The north-south divide remains evident on the visual art side, says Wu Mali, a co-curator of the current edition of the Taipei Biennale, one of the pre-eminent contempor­ary art events in the region, which is held at Taipei’s Fine Art Museum.

“I moved to Kaohsiung [to teach] 13 years ago from Taipei,” she says. “Taichung and Kaohsiung still get a lot less resources than the capital. The reason I moved south was because Kaohsiung Teachers’ College was the first to set up a department called the Graduate Institution in Interdisciplinary Art,” she says. It was a forward-looking move in a city that is evolving from a heavily polluted industrial centre into a vibrant creative hub, one that is now under the ebullient leadership of a newly elected mayor, the maverick Han Kuo-yu.

Cross-strait tension doesn’t really affect us. We rarely collaborate with mainland groups anyway because it is difficult for mainland artists to get permission to come here Betsy Lan, theatre director and actor

But there are storm clouds on the horizon for Taiwan’s arts scene. The island’s economy has slowed in tandem with that of mainland China, its closest trading partner. And some Taiwanese artists and curators are now persona non grata in Hong Kong, which has traditionally been a meeting place for artists from the mainland and the breakaway territory.

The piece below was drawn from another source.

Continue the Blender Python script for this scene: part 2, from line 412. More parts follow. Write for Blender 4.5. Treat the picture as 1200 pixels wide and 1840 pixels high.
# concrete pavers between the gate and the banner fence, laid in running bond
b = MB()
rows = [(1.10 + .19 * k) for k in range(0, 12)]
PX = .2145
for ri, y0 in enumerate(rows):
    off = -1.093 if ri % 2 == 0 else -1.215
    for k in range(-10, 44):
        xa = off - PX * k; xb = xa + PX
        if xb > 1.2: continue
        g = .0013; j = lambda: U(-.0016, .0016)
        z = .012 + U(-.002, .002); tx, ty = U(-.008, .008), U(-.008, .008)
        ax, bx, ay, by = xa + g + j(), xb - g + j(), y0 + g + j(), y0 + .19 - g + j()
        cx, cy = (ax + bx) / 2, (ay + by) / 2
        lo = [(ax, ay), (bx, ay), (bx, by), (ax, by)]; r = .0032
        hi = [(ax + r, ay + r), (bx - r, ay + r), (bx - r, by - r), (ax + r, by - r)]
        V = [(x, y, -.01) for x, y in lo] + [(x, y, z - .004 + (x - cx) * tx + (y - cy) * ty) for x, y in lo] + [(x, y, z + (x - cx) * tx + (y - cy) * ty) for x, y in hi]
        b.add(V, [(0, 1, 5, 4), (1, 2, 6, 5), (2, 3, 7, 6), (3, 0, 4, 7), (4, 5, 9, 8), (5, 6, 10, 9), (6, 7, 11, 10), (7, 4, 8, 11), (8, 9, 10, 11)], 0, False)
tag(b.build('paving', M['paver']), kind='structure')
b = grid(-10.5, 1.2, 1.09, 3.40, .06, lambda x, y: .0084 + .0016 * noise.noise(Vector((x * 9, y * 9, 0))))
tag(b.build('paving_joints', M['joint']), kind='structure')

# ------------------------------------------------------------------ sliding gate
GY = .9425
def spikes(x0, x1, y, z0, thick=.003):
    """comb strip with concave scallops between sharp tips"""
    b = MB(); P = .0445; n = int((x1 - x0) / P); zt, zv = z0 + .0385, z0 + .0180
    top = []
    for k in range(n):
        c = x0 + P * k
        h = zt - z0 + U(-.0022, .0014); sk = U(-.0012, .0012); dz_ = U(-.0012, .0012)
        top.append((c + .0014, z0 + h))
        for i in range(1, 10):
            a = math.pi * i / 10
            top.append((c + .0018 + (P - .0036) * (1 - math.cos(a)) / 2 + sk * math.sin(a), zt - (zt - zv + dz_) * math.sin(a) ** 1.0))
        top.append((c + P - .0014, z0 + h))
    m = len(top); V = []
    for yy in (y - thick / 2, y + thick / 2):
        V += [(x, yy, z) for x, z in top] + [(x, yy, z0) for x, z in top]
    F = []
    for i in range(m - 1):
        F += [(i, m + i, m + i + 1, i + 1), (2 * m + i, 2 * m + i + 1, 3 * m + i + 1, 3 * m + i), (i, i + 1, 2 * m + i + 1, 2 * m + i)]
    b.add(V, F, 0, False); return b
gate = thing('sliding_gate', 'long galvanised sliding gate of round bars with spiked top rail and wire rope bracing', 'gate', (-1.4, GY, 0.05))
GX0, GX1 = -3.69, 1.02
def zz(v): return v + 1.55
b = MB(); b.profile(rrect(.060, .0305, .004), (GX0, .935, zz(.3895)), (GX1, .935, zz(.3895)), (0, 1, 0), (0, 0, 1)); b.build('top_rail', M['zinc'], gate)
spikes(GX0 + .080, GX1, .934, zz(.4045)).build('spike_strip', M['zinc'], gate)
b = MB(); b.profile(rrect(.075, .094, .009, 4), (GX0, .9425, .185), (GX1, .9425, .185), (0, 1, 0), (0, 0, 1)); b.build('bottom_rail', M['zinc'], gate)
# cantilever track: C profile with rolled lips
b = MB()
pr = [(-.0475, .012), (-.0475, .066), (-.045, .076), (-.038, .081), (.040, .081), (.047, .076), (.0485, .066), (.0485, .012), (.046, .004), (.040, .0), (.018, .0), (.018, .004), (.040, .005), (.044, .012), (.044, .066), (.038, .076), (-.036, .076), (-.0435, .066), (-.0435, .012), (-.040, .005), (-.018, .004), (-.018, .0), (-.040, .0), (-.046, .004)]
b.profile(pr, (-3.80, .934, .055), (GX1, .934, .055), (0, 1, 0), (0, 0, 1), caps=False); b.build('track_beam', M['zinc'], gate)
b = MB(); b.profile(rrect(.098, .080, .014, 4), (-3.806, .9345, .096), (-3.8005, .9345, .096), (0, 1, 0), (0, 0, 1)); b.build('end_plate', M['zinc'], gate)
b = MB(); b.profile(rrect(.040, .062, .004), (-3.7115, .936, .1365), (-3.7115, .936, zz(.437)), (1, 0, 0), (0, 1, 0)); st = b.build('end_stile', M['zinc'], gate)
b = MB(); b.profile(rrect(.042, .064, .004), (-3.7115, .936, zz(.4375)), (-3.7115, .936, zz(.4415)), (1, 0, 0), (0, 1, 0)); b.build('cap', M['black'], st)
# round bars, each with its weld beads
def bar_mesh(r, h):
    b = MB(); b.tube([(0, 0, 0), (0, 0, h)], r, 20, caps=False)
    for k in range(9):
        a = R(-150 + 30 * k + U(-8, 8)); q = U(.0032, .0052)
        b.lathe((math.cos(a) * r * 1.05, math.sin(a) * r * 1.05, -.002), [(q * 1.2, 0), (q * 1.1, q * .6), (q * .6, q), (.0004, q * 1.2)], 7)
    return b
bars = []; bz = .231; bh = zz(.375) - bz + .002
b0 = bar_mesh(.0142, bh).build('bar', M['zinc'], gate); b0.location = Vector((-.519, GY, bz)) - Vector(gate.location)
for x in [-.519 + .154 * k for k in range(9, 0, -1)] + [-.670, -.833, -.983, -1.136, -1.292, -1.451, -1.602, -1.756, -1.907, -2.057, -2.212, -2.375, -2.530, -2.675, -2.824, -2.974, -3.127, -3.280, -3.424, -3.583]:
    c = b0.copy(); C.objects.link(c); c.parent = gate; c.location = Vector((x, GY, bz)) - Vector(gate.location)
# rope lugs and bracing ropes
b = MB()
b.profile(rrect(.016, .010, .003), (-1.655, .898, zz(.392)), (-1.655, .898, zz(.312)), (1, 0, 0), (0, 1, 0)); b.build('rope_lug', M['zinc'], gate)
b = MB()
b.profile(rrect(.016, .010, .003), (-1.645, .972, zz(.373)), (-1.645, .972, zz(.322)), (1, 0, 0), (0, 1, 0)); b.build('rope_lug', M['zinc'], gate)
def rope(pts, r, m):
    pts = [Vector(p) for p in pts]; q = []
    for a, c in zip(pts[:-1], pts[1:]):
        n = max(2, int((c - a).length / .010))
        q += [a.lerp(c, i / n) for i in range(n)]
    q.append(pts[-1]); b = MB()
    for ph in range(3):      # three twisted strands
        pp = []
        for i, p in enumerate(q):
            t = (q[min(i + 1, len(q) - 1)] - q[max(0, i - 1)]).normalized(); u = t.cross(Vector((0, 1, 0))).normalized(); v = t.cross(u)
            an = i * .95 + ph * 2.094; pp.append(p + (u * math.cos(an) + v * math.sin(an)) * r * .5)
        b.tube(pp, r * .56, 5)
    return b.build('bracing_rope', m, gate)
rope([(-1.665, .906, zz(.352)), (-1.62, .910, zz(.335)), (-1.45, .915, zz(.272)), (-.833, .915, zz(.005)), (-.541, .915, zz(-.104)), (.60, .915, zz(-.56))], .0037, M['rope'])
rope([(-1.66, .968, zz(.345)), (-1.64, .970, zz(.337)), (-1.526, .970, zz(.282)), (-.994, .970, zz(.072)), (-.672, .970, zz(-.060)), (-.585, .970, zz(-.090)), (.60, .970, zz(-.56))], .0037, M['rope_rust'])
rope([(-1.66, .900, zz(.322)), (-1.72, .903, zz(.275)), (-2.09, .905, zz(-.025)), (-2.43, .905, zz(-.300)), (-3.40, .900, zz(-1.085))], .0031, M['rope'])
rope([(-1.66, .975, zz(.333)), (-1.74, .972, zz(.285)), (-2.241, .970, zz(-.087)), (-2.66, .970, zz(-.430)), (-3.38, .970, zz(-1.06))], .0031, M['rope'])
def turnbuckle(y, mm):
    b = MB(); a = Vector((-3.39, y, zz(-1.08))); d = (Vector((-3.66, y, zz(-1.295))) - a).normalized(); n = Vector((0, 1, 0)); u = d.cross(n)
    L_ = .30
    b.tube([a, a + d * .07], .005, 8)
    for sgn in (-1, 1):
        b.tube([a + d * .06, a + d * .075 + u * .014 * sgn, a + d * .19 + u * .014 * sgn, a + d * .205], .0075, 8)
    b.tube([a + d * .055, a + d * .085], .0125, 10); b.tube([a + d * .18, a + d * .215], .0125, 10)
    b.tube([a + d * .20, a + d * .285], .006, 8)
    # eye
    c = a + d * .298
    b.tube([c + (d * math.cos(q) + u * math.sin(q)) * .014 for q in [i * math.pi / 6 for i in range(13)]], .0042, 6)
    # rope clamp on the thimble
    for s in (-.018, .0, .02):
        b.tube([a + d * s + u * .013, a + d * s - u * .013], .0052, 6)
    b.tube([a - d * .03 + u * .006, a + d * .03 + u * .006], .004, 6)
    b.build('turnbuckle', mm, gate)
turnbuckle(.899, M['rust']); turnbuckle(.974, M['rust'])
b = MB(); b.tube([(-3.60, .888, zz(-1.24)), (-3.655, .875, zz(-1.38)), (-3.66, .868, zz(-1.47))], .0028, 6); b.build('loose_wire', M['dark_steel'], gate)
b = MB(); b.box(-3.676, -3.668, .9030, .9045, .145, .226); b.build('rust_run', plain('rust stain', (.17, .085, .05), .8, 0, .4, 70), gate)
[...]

The Hong Kong government, falling in line with Beijing’s policy of excluding those who are perceived to be supporters of Taiwanese independence, barred Chang Tieh-chih from attending a cultural exchange conference in 2017. Chang, former editor of Hong Kong’s City magazine and a well-known writer, has been a vocal supporter of democracy campaigns and is now deputy secretary general of Taiwan’s General Association of Chinese Culture.

In December, Taiwanese heavy metal band Chthonic, founded by pro-independence lawmaker Freddy Lim Tshiong-tso, failed to secure a visa to perform in Hong Kong. There have also been instances of Taiwanese organisations that contain the word “National” in their official title joining sports and cultural events in Hong Kong only to discover that the word has been dropped in all publicity materials.

Wang says that while tensions between Beijing and Taipei discourage broad cultural exchanges, there is still plenty that can be done on a city-to-city or venue-to-venue level. For instance, Taipei mayor Ko Wen-je, an indepen­dent who favours closer ties with the mainland than does the DPP government, revived the Taipei-Shanghai twin-city forum in December.

For her part, Lan says she has not experienced difficulties in dealing with Hong Kong partners or other overseas groups.

“Cross-strait tension doesn’t really affect us. We rarely collaborate with mainland groups anyway because it is difficult for mainland artists to get permission to come here. Performances also get censored in the mainland.

“Taiwanese artists just carry on as before,” she shrugs. “We are used to living with a lot of political uncertainties. It’s a way of life for us.”